Ms. Reeves then introduced a song written by the young phenon bass player Esperanza Spalding, titled "Wild Rose." The song had a lilting, bouncy beat that had descending bridge, the perfect vehicle for Ms. Reeves, who can navigate swift changes with the aplomb of a seasoned sea captain in treacherous waters. Ms.Carrington accentuated the music while a series of rolling toms as Mr. Martin comped on what sounded like a Rhodes electric piano.

The next song, the powerful, "I've Grown Cold," started with Ms. Reeves speaking to the audience about the meaning of the song's lyrics, a true ending of a relationship. Mr. Veal produced a thumping lead-in bass line and contributed an accompanying duet vocal with Ms Reeves on the chorus.
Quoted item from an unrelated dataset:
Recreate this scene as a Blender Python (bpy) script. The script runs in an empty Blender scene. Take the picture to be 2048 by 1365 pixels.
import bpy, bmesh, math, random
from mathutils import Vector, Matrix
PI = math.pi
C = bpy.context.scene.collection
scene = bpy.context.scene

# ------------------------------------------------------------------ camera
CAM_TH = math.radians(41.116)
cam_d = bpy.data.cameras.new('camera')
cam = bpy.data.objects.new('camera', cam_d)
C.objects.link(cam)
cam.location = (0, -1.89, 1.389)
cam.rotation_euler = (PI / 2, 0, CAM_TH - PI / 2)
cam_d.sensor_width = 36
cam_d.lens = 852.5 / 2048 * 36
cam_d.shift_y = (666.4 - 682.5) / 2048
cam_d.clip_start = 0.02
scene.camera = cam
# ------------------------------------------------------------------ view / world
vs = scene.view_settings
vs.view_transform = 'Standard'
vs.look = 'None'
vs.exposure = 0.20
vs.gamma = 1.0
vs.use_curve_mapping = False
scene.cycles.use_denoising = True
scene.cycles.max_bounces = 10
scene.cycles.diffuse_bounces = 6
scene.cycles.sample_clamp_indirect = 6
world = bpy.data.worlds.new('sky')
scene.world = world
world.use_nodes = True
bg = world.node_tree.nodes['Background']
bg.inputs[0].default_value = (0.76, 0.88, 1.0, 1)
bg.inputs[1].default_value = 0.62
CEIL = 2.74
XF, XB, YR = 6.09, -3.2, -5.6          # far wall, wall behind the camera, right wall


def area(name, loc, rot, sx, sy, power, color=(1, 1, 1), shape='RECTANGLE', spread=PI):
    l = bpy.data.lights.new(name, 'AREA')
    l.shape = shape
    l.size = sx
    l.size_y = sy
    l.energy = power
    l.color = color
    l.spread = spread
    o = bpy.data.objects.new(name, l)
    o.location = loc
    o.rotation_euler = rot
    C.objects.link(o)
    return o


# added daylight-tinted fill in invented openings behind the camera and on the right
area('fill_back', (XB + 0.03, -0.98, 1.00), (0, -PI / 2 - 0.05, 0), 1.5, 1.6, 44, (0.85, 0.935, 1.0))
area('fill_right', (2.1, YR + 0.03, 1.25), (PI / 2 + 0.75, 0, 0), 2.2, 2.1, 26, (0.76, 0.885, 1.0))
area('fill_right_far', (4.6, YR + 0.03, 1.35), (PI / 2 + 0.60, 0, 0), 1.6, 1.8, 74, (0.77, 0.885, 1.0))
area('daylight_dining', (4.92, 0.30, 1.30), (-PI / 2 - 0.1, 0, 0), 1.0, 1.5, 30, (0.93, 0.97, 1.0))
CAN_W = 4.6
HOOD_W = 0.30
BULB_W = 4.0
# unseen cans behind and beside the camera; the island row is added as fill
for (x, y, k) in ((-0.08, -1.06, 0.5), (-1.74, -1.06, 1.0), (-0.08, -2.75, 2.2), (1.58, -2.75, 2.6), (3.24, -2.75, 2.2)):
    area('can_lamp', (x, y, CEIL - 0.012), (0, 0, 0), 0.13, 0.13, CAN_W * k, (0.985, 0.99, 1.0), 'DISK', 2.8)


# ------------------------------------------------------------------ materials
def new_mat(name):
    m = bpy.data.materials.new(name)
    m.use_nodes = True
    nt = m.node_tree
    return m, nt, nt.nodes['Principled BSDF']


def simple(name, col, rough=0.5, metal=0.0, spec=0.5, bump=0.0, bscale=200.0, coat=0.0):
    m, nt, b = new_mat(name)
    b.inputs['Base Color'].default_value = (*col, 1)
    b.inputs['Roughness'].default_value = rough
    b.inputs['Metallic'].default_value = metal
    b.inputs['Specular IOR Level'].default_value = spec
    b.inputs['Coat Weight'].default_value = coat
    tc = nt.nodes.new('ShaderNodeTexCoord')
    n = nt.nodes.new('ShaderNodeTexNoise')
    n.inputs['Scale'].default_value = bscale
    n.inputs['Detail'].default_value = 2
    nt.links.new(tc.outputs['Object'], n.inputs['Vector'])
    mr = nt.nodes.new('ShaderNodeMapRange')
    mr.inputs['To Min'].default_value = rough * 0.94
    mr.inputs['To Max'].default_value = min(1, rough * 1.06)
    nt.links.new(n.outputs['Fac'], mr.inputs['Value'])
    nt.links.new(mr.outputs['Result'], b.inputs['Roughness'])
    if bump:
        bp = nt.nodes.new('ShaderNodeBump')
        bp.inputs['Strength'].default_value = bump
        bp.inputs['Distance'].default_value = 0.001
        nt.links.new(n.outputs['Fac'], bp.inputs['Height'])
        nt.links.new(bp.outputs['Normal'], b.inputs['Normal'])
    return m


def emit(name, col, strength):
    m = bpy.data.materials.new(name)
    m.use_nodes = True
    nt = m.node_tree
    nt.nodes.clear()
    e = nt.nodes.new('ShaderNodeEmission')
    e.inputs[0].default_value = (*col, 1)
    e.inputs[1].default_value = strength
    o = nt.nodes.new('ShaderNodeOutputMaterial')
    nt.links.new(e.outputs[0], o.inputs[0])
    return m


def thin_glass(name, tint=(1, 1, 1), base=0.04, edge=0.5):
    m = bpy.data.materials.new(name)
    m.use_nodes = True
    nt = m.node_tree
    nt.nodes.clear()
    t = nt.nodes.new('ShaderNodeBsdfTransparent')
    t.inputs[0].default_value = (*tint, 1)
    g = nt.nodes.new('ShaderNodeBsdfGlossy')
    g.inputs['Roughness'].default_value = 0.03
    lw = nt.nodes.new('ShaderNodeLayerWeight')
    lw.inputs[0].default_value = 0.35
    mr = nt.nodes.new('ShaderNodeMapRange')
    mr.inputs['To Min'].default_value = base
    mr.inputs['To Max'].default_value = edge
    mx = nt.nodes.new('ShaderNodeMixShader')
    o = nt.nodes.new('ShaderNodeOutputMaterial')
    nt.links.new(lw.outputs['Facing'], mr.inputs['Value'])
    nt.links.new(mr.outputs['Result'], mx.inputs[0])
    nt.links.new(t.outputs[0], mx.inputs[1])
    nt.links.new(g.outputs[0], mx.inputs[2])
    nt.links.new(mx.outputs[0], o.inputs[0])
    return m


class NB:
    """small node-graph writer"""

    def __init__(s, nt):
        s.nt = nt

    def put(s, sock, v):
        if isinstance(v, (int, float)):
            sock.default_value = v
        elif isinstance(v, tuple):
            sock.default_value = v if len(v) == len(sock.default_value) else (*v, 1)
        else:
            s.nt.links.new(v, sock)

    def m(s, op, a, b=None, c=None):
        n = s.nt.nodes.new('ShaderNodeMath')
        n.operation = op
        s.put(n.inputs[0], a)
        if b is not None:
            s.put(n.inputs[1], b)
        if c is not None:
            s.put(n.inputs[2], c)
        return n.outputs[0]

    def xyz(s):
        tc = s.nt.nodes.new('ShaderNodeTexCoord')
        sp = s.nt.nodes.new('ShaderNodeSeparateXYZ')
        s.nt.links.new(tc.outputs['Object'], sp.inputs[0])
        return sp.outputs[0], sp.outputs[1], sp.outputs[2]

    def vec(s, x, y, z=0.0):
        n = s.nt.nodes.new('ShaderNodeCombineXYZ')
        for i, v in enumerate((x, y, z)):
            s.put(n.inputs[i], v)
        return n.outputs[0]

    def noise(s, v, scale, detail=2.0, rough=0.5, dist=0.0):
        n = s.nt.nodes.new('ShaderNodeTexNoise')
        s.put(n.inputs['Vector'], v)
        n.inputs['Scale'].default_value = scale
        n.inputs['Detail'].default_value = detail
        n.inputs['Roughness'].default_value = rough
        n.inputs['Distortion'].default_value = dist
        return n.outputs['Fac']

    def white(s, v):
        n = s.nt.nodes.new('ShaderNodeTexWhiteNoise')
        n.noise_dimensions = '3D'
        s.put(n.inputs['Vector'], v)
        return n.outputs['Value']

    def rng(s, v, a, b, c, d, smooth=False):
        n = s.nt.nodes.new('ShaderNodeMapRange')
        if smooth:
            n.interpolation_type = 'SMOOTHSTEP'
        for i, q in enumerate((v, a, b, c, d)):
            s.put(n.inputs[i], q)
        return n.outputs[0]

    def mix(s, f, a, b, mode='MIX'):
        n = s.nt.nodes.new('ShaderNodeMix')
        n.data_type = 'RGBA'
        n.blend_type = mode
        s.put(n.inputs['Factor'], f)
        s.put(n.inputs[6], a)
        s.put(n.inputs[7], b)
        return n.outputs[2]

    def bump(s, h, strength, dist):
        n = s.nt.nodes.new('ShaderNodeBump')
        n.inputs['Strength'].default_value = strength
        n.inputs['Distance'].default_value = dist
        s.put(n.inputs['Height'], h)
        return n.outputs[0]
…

Introducing the Brazilian guitarist Romero Lumbambo as her brother from another mother, Ms. Reeves started the unnamed bossa by vocalizing, almost operatically, over Mr. Lumbambo's breezy guitar rhythms. Ms. Reeves affinity for both Latin and Brazilian music is clearly reinforced by Lumbambo presence in her band . He offers a creative counter voice to Ms. Reeves and the two share a musical symbiosis that Downbeat's John Murph likened to the relationship Billie Holiday had with Lester Young.

One of the highlights of the show was Ms. Reeves creative rendition of Bob Marley's classic
"Waiting In Vain." The familiar reggae tune was brought to life by Mr. Martin's stirring piano solo, Mr. Veal's rock steady pulse and Ms. Carrington's propelling drums. But it was all Ms. Reeves show as she wailed "Ooo girl" Ooo girl" with convincing anguish and then went into an authentic Jamaican rap that had the crowd swaying. All we needed was a rum cocktail with a tiny umbrella to complete the journey.

The finale was a slow blues burner that allowed Ms. Reeves to beckon on her Gospel and blues roots. "Your Love is King" featured some soulful organ work by Peter Martin and a scorching Lumbambo solo on electric guitar that was a tour-de-force of melancholic artistry. Ms. Reeves can belt out the blues with the best of them, getting a raspy, snarling sound at will and singing with the command of a Baptist preacher at a revival meeting.The concert was a huge success as Ms. Reeves once again proved she is the premier female jazz vocalist of her generation. If you haven't yet caught her she will be performing with her marvelous quartet at the Tarrytown Music Hall on September 28, 2013. A word to the wise, don't miss the chance to see this fantastic performer when you can.